掲載日 : [2019-02-14] 照会数 : 6985
朝鮮通信使 善隣友好の径路を歩く<18>滋賀(朝鮮人街道)
[ 中山道と朝鮮人街道の分岐点(野洲町) ] [ 瀬田の唐橋(大津) ] [ 蓮照寺(野洲町) ] [ 蓮照寺に移されて残る道印石(道標) ] [ 背くらべ地蔵 ] [ 朝鮮人街道から東海道新幹線を望む ]
家康専用道、通信使には通行許す
写真展『日本の中の百済村』(2016年)の撮影で、近江(現滋賀)を歩いていたとき、「朝鮮人街道」の道標が目に入った。過去に「朝鮮通信使始末…幕臣・新井白石の決断」(1987年、NHK放映)の取材に関わったことがある。私はこの時のこの道標が誘い水となり、「朝鮮通信使」の痕跡を改めて辿るようになった。
朝鮮人街道とは、徳川家康が「天下分け目の関ヶ原」の戦いで勝利したとき、この道を通ったことから縁起の良い将軍専用の街道となった。またこの道に権威を持たせるため、参勤交代などの諸大名の通行は禁止した。だが唯一の例外として、朝鮮通信使が国賓として送迎する時だけは許されたのである。その距離は中山道との分岐点から琵琶湖東岸を北上して、再び中山道に合流する鳥居本(彦根市)までの約41kmを示す。
朝鮮通信使は京を出発して、逢坂峠(おうさかとうげ)を越えて大津の本長寺で宿泊。その翌日には、徳川家康が築城した旧膳所(ぜぜ)城下を通過。「唐橋を制するものは天下を制す」と言われた瀬田の唐橋を渡り中山道に入った。野洲町小篠原あたりから、中山道と朝鮮人街道に分かれる。
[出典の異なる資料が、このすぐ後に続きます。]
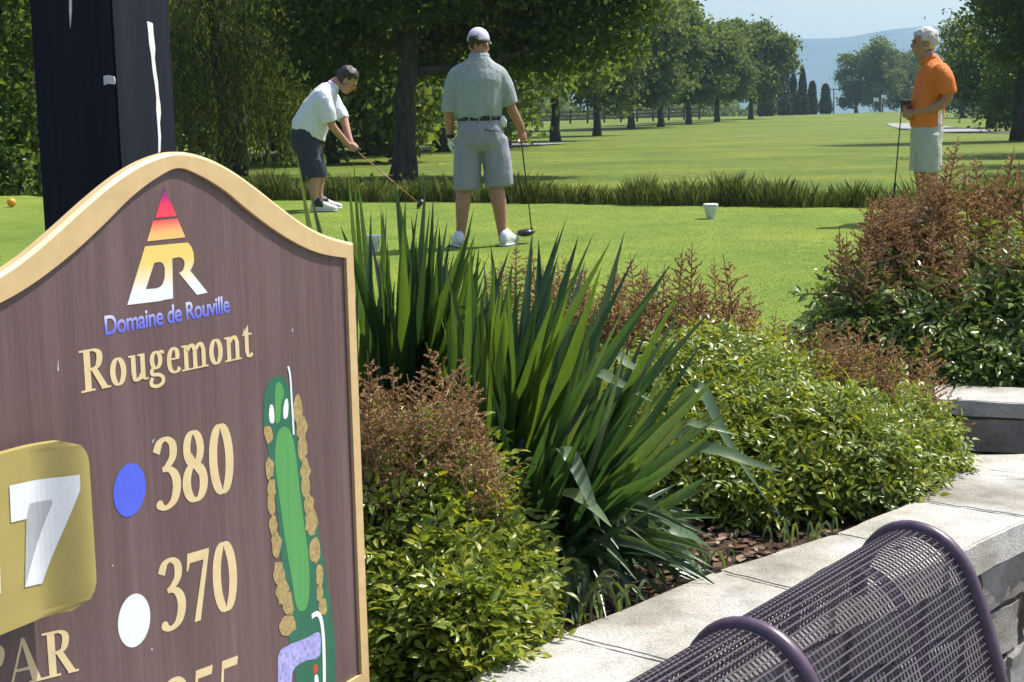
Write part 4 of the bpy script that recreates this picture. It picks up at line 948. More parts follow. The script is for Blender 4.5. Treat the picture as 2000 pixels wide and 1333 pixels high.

私は野洲駅周辺で「道印石(道標)」を探した。むかしのことではあるが、その道標が事故で折れていたのを村人が見つけ、行畑の蓮照寺(れんしょうじ)に持ち込んだため、本来の位置である小篠原から200mほど西方に置かれてしまった。「右中山道、左八まん道
享保四年(1719年)」と深く刻まれた文字。その年号は、第9回目の朝鮮通信使が来訪した時代と重なる。
円山応震の筆となる「琵琶湖之図」(1824年・文政7年、滋賀県立琵琶湖文化館蔵)には、朝鮮通信使が雄大な琵琶湖(大津市石場付近)の片隅を行進する姿が、淡い色調で描かれていた。
私はその「朝鮮人街道」の標識を目印に歩き出した。横断歩道を越えたところに、中山道を往来する旅人を見守ったと言われる「背くらべ地蔵」。街道沿いには祇王井川(ぎおういがわ)が流れる。久野部の村を歩いていると、田園風景越しに新幹線が走っていた。それから私は、織田信長が整備したという街道沿いの集落(冨波、永原)を撮影した。ここは、今も古風な佇まいを保ち続けている。